§ Stated exercise
Leave out the pictures and reproduce all of the data exactly.

§ Dataset
* Begin *

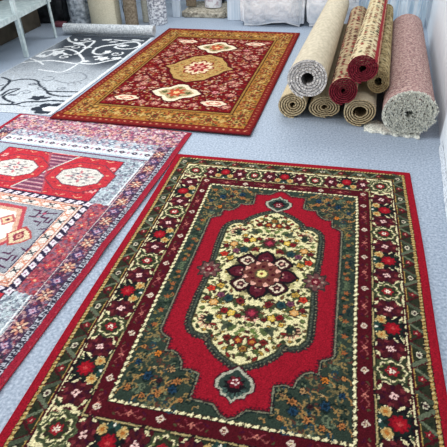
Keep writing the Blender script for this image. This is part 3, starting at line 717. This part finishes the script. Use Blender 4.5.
cv.curve([(-2.69, 2.5), (-2.62, 2.47), (-2.58, 2.54), (-2.66, 2.6), (-2.71, 2.55)], .014, (112, 118, 126)); cv.spiral(-2.92, 2.62, .06, 1.2, .014, (150, 154, 160)); cv.spiral(-2.3, 2.42, .08, 1.3, .014, (140, 144, 150)); cv.spiral(-3.12, 2.72, .06, 1, .012, (150, 154, 160))
Wc = {
'w_circle':[(-3.09, 3.04), (-2.94, 3.09), (-2.74, 3.06), (-2.60, 3.03), (-2.56, 3.12), (-2.66, 3.27), (-2.83, 3.45), (-2.99, 3.53), (-3.13, 3.48)],
'w_tail':[(-2.57, 3.05), (-2.4, 3.04), (-2.3, 3.14), (-2.2, 3.24)],
'w_low':[(-2.9, 2.78), (-2.74, 2.75), (-2.61, 2.74), (-2.57, 2.86), (-2.57, 3.01)],
'w_fl':[(-3.2, 3.23), (-3.2, 3.4), (-3.13, 3.45), (-3.07, 3.38), (-3.09, 3.21), (-3.2, 3.23)],
'w_top':[(-3.25, 4.02), (-3.1, 3.83), (-2.94, 3.81), (-2.82, 3.9), (-2.77, 3.71), (-2.77, 3.56), (-2.75, 3.38), (-2.78, 3.35)],
'w_top2':[(-3.01, 3.76), (-2.88, 3.73)],
'w_r':[(-2.40, 3.84), (-2.48, 3.78), (-2.6, 3.69), (-2.63, 3.54), (-2.58, 3.41), (-2.48, 3.38), (-2.4, 3.46)],
'w_dot':[(-2.72, 3.95), (-2.63, 3.98)],
'w_s1':[(-2.65, 3.6), (-2.58, 3.7), (-2.49, 3.76), (-2.37, 3.87), (-2.25, 3.9), (-2.16, 3.78), (-2.19, 3.65), (-2.31, 3.61), (-2.43, 3.67), (-2.40, 3.77), (-2.30, 3.75)],
'w_s3':[(-2.57, 3.97), (-2.36, 3.94), (-2.2, 3.97)], 'w_e':[(-3.25, 2.95), (-3.1, 3.05), (-2.95, 2.95)], 'w_e2':[(-3.35, 3.2), (-3.2, 3.12), (-3.02, 3.02)]}
for k, v in Wc.items(): cv.curve(v, .032 if k not in ('w_e', 'w_e2', 'w_low') else .022, WHT)
for (a, b, r, q) in ((-3.02, 3.37, .07, .10), (-2.38, 3.23, .07, .06), (-2.22, 3.27, .06, .035), (-2.53, 3.12, .05, .03), (-2.36, 3.72, .04, .03), (-2.77, 3.62, .05, .04), (-2.95, 3.76, .06, .035), (-2.66, 3.96, .05, .03), (-3.15, 3.24, .05, .05), (-2.44, 3.48, .04, .05)):
    cv.blob(a, b, r, WHT, 5, .25, ry=q)
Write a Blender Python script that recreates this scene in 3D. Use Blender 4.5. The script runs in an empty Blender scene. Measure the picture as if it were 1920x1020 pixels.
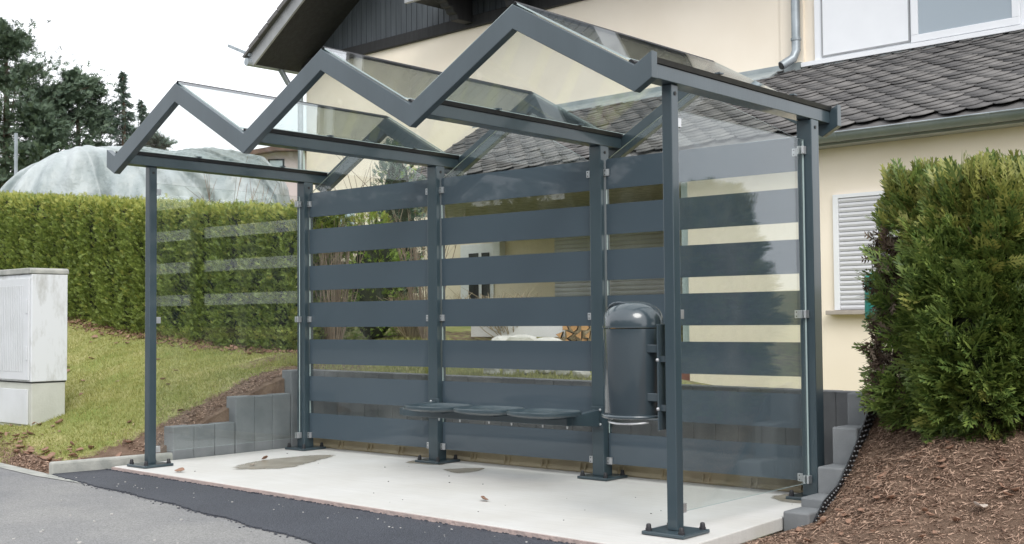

* End *

§ Finished answer
Keep writing the Blender script for this image. This is part 3, starting at line 717. This part finishes the script. Use Blender 4.5.
cv.curve([(-2.69, 2.5), (-2.62, 2.47), (-2.58, 2.54), (-2.66, 2.6), (-2.71, 2.55)], .014, (112, 118, 126)); cv.spiral(-2.92, 2.62, .06, 1.2, .014, (150, 154, 160)); cv.spiral(-2.3, 2.42, .08, 1.3, .014, (140, 144, 150)); cv.spiral(-3.12, 2.72, .06, 1, .012, (150, 154, 160))
Wc = {
'w_circle':[(-3.09, 3.04), (-2.94, 3.09), (-2.74, 3.06), (-2.60, 3.03), (-2.56, 3.12), (-2.66, 3.27), (-2.83, 3.45), (-2.99, 3.53), (-3.13, 3.48)],
'w_tail':[(-2.57, 3.05), (-2.4, 3.04), (-2.3, 3.14), (-2.2, 3.24)],
'w_low':[(-2.9, 2.78), (-2.74, 2.75), (-2.61, 2.74), (-2.57, 2.86), (-2.57, 3.01)],
'w_fl':[(-3.2, 3.23), (-3.2, 3.4), (-3.13, 3.45), (-3.07, 3.38), (-3.09, 3.21), (-3.2, 3.23)],
'w_top':[(-3.25, 4.02), (-3.1, 3.83), (-2.94, 3.81), (-2.82, 3.9), (-2.77, 3.71), (-2.77, 3.56), (-2.75, 3.38), (-2.78, 3.35)],
'w_top2':[(-3.01, 3.76), (-2.88, 3.73)],
'w_r':[(-2.40, 3.84), (-2.48, 3.78), (-2.6, 3.69), (-2.63, 3.54), (-2.58, 3.41), (-2.48, 3.38), (-2.4, 3.46)],
'w_dot':[(-2.72, 3.95), (-2.63, 3.98)],
'w_s1':[(-2.65, 3.6), (-2.58, 3.7), (-2.49, 3.76), (-2.37, 3.87), (-2.25, 3.9), (-2.16, 3.78), (-2.19, 3.65), (-2.31, 3.61), (-2.43, 3.67), (-2.40, 3.77), (-2.30, 3.75)],
'w_s3':[(-2.57, 3.97), (-2.36, 3.94), (-2.2, 3.97)], 'w_e':[(-3.25, 2.95), (-3.1, 3.05), (-2.95, 2.95)], 'w_e2':[(-3.35, 3.2), (-3.2, 3.12), (-3.02, 3.02)]}
for k, v in Wc.items(): cv.curve(v, .032 if k not in ('w_e', 'w_e2', 'w_low') else .022, WHT)
for (a, b, r, q) in ((-3.02, 3.37, .07, .10), (-2.38, 3.23, .07, .06), (-2.22, 3.27, .06, .035), (-2.53, 3.12, .05, .03), (-2.36, 3.72, .04, .03), (-2.77, 3.62, .05, .04), (-2.95, 3.76, .06, .035), (-2.66, 3.96, .05, .03), (-3.15, 3.24, .05, .05), (-2.44, 3.48, .04, .05)):
    cv.blob(a, b, r, WHT, 5, .25, ry=q)
Write a Blender Python script that recreates this scene in 3D. Use Blender 4.5. The script runs in an empty Blender scene. Measure the picture as if it were 1920x1020 pixels.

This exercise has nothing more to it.